-- Objective --
Leave out all pictures and give back precisely the lines from the line with "What Blender Python" to the line with "rnd = random.Random(7)", including those two lines.

## begin Materials provided

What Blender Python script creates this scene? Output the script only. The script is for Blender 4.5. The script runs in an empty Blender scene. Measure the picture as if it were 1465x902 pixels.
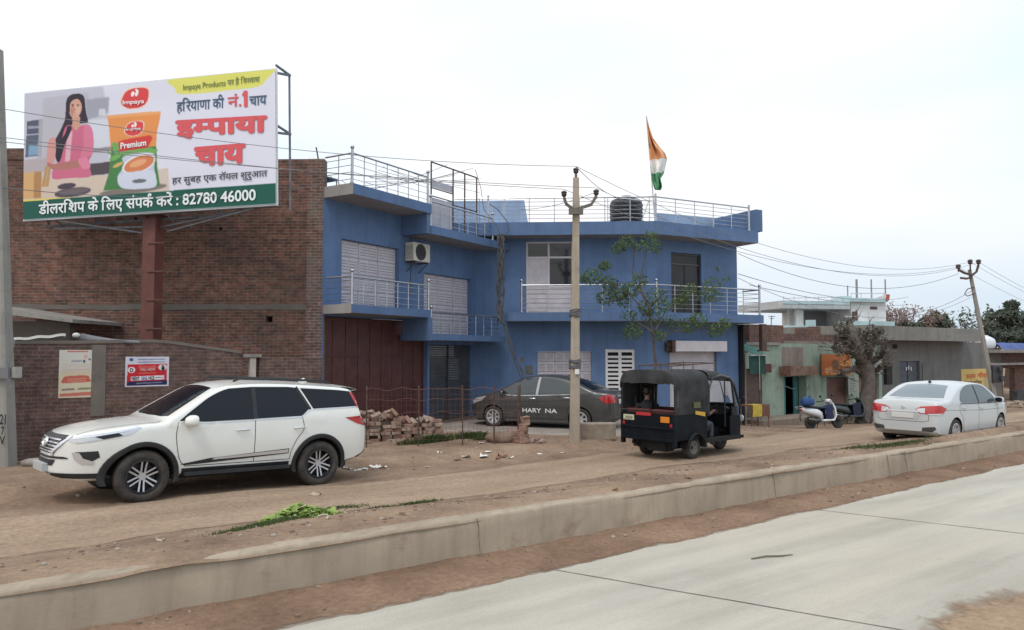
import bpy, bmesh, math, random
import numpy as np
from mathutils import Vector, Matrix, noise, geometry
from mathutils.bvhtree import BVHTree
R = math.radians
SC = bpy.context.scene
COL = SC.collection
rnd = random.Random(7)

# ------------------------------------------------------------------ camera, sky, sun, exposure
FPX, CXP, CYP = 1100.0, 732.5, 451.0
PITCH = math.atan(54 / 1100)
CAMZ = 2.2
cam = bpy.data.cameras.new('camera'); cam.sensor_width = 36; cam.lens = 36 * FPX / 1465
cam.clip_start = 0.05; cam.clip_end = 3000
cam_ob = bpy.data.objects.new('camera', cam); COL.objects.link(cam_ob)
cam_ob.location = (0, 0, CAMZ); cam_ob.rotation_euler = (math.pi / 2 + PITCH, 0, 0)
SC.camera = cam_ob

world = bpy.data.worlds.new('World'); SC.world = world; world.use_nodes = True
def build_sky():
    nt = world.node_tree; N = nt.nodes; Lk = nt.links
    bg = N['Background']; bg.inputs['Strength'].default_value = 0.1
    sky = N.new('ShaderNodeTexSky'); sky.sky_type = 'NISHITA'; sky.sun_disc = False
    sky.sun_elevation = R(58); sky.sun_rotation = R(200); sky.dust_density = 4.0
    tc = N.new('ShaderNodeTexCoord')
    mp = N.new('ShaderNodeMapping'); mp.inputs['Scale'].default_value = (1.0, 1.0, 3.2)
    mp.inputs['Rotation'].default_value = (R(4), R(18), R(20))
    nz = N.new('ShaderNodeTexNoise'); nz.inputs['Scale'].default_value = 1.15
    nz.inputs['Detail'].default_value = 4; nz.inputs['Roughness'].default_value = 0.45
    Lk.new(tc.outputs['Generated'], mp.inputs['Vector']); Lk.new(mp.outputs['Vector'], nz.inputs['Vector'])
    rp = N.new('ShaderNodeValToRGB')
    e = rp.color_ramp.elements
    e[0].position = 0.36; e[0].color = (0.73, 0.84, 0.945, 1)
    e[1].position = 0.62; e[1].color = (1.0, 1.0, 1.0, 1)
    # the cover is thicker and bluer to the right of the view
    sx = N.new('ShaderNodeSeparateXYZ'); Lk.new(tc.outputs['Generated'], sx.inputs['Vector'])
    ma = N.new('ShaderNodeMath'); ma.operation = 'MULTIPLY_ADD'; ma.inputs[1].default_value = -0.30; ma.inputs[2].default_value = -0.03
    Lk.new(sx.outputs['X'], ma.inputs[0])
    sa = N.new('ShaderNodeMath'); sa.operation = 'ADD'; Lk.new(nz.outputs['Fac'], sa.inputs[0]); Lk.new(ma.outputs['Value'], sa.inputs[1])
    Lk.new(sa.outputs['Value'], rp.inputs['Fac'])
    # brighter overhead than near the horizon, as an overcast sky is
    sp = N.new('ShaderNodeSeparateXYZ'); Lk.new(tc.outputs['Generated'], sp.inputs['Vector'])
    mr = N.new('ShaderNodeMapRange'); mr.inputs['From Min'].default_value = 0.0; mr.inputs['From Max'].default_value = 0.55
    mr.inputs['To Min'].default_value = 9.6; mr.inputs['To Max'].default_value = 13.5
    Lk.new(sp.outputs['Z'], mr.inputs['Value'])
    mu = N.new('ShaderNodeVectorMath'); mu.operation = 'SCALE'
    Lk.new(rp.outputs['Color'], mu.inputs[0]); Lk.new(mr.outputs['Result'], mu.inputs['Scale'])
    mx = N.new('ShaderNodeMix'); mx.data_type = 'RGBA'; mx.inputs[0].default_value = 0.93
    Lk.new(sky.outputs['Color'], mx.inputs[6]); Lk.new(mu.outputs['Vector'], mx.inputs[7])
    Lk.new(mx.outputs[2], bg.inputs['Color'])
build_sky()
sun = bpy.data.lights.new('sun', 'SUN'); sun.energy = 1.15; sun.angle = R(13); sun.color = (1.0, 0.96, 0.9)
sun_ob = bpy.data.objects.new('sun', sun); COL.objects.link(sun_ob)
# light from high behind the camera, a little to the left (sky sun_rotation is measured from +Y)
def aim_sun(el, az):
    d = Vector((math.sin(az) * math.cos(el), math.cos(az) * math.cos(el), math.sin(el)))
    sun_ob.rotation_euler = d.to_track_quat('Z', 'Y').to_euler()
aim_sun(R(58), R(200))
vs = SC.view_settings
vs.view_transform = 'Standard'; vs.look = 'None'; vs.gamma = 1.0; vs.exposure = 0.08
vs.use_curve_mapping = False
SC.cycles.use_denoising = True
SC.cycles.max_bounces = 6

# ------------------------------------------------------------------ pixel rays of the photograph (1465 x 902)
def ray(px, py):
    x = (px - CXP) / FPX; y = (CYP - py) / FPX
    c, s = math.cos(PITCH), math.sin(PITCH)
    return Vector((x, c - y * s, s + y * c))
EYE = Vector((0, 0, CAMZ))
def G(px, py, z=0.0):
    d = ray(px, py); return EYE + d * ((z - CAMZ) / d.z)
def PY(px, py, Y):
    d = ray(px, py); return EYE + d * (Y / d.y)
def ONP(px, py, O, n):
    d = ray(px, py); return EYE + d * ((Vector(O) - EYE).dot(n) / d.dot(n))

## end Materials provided
## begin Materials provided

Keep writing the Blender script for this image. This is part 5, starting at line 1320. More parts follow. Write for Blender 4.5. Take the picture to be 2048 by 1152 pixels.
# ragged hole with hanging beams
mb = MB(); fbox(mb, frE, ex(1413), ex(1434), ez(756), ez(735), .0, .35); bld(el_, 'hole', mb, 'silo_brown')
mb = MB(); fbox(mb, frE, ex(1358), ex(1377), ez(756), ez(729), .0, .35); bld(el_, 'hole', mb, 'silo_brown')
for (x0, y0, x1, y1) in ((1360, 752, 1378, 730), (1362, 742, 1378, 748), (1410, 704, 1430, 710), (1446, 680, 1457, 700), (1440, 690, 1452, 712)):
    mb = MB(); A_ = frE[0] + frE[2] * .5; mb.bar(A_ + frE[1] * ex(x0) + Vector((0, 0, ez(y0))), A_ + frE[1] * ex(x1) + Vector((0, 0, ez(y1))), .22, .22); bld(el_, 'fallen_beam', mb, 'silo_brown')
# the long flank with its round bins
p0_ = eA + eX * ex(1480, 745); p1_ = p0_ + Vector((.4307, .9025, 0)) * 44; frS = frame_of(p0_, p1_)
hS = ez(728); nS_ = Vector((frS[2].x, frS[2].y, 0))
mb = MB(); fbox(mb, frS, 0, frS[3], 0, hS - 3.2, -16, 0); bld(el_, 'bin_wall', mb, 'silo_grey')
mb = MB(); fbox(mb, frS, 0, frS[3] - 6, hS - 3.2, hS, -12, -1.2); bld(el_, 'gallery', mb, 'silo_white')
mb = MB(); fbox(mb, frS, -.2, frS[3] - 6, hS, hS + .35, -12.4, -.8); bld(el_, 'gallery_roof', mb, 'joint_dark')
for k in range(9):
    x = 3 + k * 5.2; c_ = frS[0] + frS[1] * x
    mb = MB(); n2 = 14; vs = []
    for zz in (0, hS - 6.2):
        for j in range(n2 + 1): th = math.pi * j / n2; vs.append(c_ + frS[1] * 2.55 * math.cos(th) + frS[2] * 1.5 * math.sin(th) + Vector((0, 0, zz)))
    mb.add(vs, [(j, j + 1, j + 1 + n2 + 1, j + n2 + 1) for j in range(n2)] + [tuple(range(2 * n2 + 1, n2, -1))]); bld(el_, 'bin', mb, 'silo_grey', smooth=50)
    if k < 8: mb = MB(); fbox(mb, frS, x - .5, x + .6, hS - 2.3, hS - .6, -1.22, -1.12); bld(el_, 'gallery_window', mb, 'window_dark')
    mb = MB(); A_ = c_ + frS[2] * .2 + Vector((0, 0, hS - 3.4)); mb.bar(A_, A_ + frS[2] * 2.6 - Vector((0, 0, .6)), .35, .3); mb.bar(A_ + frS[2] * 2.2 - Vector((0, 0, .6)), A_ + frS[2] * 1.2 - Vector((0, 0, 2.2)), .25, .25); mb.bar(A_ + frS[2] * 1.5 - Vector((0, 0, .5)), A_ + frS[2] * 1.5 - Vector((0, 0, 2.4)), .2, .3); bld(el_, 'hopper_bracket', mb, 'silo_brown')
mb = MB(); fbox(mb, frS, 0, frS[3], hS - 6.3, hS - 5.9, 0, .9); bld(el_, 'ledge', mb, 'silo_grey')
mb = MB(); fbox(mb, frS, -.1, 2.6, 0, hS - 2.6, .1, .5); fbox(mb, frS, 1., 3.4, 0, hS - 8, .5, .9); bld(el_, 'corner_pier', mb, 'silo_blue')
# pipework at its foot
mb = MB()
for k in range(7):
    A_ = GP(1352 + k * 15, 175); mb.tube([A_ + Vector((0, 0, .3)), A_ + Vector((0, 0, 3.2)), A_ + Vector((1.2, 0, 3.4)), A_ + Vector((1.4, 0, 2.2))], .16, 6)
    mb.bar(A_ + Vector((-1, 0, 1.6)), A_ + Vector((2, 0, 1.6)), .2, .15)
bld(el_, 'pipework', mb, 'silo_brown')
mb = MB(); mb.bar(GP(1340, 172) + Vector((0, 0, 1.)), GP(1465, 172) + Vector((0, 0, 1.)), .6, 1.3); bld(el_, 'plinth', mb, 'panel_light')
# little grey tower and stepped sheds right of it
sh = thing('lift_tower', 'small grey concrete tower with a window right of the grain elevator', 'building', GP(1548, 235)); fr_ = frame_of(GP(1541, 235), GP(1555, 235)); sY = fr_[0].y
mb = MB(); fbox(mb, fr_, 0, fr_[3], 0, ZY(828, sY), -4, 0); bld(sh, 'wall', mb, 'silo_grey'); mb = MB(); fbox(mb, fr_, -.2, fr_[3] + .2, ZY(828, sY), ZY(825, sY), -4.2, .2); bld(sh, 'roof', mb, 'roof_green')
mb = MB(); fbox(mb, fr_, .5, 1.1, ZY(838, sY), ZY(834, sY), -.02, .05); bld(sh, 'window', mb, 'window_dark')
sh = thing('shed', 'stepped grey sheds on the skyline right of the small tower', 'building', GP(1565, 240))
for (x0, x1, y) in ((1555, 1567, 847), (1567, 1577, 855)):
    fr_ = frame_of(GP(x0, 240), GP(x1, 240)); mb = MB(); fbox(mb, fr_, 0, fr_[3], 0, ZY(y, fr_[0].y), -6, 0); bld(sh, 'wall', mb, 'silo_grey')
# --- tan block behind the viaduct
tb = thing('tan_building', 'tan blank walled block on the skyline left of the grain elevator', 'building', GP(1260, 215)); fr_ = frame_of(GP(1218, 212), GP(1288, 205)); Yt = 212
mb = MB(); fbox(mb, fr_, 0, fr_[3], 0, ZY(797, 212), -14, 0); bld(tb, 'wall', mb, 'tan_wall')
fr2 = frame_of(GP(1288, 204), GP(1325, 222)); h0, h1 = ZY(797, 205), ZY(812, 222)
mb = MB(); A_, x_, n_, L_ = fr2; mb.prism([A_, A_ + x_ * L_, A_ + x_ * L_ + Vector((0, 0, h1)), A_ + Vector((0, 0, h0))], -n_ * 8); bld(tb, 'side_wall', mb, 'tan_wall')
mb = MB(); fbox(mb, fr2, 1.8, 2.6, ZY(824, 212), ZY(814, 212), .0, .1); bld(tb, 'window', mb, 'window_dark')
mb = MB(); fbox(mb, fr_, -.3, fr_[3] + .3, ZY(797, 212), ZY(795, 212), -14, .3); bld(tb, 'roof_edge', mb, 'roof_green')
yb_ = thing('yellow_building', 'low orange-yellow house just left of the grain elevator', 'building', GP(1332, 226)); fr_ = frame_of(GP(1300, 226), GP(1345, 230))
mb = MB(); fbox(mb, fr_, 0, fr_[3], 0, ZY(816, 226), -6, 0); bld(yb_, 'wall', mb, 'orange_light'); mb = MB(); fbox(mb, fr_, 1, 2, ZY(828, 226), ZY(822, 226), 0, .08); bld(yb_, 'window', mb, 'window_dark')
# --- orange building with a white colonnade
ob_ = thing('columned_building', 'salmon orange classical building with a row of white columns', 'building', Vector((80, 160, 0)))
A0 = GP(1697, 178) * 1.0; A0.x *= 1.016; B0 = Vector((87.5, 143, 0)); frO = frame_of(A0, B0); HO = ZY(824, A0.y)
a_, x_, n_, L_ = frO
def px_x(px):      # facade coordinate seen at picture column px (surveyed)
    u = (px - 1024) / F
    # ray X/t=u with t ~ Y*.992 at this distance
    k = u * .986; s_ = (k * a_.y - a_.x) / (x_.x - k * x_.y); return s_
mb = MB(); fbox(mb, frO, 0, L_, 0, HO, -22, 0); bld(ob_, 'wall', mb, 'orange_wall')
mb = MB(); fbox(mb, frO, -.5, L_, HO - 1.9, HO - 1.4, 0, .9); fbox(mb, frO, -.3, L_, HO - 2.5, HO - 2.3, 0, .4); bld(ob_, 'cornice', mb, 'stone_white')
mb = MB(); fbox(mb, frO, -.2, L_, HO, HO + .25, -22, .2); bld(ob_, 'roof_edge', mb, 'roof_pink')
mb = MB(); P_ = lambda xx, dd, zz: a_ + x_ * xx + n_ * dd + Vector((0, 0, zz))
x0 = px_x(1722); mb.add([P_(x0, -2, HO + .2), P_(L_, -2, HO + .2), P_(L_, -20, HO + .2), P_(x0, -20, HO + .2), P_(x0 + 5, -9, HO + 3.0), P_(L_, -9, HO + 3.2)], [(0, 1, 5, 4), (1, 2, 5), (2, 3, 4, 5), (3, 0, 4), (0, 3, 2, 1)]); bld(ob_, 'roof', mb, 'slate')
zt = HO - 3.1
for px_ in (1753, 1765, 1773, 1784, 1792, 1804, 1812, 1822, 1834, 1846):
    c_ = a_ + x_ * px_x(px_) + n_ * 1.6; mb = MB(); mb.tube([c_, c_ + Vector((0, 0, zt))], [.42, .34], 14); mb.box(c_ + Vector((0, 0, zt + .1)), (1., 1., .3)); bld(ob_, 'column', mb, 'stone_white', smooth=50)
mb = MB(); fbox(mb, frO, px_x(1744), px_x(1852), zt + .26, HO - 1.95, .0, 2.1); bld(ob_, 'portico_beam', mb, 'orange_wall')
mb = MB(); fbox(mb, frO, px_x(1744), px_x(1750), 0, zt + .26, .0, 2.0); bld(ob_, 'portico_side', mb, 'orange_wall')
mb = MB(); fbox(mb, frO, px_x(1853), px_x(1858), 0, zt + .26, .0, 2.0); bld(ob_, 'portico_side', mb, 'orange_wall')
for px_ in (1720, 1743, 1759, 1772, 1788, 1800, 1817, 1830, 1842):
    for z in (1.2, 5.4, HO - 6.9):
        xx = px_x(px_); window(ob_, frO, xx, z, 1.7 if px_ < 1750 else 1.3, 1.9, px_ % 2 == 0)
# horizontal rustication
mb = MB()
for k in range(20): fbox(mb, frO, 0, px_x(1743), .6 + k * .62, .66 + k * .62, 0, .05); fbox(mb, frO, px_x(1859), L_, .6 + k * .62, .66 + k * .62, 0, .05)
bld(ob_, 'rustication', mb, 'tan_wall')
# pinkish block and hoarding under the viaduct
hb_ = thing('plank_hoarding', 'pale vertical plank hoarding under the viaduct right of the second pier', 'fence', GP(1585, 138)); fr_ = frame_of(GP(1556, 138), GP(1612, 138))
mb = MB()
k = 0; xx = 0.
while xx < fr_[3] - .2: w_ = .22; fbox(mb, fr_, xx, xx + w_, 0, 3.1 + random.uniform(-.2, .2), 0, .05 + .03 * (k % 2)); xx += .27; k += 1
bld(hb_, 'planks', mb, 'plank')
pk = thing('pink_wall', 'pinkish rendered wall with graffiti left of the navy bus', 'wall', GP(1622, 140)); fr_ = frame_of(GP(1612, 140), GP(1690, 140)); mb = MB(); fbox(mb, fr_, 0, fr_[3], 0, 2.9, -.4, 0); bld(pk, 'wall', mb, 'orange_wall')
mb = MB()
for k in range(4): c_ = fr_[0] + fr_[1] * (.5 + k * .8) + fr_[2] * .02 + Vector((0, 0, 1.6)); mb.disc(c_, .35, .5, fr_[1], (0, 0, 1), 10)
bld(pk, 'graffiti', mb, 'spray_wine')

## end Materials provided

-- Answer to the task --
What Blender Python script creates this scene? Output the script only. The script is for Blender 4.5. The script runs in an empty Blender scene. Measure the picture as if it were 1465x902 pixels.
import bpy, bmesh, math, random
import numpy as np
from mathutils import Vector, Matrix, noise, geometry
from mathutils.bvhtree import BVHTree
R = math.radians
SC = bpy.context.scene
COL = SC.collection
rnd = random.Random(7)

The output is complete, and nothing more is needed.